Il fatto positivo è che di questa città futura si parla finalmente anche a Napoli. Fino a ieri, quando si parlava di intervenire sulla città, le alternative erano sostanzialmente queste, entrambe limitanti: o conservarla così com’è e, in nome della tutela del suo straordinario patrimonio artistico-culturale, celebrare il rito della sua mummificazione; o, per non metterci le mani, per non archiviare l’incubo del laurismo e dei film di Rosi, tollerarne il declino. Oggi, invece, entrambe queste prospettive potrebbero aprirsi sotto i colpi dell’emergenza, poiché necessariamente, per ragioni di sicurezza, bisogna riconsiderare spazi e luoghi, sia interni sia esterni.

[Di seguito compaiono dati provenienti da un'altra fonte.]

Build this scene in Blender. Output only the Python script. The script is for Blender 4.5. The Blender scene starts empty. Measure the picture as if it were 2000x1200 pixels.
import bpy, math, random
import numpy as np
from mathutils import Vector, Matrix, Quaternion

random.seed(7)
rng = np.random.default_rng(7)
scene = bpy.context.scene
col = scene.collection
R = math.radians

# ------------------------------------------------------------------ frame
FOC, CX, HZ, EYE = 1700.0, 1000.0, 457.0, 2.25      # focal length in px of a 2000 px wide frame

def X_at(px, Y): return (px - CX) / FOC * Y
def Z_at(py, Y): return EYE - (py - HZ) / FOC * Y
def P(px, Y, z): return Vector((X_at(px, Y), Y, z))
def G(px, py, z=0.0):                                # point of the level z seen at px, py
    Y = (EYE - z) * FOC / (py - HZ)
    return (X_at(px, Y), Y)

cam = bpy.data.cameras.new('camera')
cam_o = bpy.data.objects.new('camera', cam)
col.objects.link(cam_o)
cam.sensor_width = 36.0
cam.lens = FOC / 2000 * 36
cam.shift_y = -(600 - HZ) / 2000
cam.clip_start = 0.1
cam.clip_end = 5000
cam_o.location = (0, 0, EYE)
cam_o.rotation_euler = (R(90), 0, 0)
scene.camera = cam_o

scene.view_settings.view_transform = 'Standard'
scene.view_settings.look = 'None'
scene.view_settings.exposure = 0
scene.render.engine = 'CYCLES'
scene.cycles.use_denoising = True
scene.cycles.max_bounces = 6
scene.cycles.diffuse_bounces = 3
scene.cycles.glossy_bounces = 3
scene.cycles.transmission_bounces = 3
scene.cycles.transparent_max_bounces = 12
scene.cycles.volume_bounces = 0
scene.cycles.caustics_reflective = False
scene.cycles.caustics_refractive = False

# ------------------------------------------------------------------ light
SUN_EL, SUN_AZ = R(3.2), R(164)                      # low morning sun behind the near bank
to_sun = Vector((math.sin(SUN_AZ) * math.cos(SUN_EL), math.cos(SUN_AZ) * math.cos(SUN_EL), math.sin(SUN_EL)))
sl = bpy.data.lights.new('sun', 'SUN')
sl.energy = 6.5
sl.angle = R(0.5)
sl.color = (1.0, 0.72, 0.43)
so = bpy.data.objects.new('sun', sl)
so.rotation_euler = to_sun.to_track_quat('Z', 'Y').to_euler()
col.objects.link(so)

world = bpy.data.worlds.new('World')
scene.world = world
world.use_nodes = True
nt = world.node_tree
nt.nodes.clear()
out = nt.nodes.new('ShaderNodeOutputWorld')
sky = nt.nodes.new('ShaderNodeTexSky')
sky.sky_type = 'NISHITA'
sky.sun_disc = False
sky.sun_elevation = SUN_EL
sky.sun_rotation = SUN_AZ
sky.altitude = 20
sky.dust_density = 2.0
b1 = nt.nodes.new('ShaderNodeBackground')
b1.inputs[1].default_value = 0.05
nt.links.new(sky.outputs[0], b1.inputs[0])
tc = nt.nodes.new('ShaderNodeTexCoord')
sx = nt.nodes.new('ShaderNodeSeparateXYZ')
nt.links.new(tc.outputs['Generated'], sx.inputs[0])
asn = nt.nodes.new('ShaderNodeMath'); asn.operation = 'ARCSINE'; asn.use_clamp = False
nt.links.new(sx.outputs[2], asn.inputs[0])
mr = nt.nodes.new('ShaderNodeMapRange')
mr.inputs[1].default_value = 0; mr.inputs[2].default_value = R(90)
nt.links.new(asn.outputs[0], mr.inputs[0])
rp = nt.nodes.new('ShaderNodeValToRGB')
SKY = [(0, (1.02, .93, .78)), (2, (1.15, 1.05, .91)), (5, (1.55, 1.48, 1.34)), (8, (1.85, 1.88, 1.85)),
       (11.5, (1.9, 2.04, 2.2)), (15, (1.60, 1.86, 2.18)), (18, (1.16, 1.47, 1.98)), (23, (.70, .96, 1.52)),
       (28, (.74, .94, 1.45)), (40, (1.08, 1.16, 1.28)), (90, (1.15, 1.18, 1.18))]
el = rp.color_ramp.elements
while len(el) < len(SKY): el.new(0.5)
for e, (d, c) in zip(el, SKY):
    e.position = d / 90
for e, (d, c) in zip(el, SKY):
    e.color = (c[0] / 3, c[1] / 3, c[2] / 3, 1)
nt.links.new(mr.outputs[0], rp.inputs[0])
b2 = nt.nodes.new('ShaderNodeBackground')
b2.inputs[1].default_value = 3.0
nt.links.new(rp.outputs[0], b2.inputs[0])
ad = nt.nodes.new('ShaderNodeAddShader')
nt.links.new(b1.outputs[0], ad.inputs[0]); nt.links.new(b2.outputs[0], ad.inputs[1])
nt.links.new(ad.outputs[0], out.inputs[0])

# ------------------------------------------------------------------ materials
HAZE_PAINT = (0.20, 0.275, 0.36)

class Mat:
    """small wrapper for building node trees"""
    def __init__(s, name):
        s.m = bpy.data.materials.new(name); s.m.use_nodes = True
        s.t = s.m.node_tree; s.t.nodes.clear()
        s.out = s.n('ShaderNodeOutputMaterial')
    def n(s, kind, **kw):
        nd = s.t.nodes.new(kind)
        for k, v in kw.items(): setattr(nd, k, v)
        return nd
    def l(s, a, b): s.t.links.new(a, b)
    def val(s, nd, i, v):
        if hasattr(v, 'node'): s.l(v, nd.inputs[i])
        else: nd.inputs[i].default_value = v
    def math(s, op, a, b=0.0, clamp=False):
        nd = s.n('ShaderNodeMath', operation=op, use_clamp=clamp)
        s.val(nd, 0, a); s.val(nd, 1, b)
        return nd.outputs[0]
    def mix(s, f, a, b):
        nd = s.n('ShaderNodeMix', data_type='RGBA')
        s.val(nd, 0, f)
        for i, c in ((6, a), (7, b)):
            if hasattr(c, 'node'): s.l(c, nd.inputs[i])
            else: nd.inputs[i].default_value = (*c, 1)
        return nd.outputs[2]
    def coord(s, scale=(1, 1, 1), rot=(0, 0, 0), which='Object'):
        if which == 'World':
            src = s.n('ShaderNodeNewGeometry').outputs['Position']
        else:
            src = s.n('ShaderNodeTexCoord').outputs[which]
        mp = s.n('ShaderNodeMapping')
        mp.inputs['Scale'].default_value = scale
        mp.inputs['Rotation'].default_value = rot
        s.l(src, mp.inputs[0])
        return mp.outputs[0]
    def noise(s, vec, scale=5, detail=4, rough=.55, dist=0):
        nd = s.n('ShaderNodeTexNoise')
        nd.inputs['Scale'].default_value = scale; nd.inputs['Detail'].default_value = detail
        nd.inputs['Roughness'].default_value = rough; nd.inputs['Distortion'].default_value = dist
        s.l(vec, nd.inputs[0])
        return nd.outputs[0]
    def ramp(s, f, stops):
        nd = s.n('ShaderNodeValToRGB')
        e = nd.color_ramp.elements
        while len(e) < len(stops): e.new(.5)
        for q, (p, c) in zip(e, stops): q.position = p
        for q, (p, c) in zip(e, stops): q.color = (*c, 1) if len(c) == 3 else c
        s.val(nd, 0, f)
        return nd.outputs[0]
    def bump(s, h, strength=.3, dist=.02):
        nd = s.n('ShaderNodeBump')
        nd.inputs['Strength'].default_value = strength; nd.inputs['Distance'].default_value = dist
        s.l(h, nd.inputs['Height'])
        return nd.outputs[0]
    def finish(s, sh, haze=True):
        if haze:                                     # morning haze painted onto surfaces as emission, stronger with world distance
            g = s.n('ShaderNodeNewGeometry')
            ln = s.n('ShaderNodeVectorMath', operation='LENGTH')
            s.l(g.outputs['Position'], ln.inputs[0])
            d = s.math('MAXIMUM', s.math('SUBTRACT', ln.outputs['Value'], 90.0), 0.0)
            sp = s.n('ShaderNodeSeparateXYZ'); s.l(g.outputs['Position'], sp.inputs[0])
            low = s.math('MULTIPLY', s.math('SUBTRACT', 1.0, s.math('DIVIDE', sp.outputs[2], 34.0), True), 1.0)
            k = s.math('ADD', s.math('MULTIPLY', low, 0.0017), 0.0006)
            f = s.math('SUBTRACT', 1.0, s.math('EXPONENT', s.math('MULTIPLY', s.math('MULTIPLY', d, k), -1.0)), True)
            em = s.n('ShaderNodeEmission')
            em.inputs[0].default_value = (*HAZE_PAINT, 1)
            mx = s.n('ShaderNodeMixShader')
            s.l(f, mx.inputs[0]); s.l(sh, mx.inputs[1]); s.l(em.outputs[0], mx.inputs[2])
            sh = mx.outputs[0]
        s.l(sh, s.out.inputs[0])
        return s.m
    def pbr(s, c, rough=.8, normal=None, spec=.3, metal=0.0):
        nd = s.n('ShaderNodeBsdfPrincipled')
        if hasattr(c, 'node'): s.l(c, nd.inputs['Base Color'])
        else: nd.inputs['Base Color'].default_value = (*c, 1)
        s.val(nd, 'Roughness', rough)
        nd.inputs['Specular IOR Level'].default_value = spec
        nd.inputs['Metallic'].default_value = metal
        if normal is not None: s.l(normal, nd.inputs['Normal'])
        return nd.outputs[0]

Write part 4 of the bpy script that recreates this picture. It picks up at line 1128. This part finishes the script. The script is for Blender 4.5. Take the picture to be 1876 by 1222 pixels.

Proprio questa necessità potrebbe costituire un’occasione storica per tenere insieme le diverse scuole di pensiero che negli anni hanno ingessato Napoli. La soluzione potrebbe essere proprio la città “di piccole patrie”, la Napoli “del quarto d’ora”. In una realtà di questo tipo, le nobili ragioni della tutela e quelle indifferibili della modernizzazione potrebbero benissimo coesistere. Ci sarebbe infatti bisogno di molta architettura, di molta ingegneria, di molta innovazione e di molta creatività. Da qui l’inevitabile conclusione. Chi, nei prossimi mesi, vorrà candidarsi a governare Napoli non potrà non presentarsi con un nuovo progetto di città. Esattamente come ha fatto Anne Hidalgo a Parigi. Dovrà essere un progetto assai articolato, perché qui si tratta di prospettate, tra l’altro, una security-city senza neanche aver sfiorato il precedente obiettivo della smart-city. E meglio ancora sarebbe se nascesse nella trasparenza di un dibattito pubblico. Altrove – a Firenze, ad esempio – i giornali già sono mobilitati a raccogliere idee e proposte.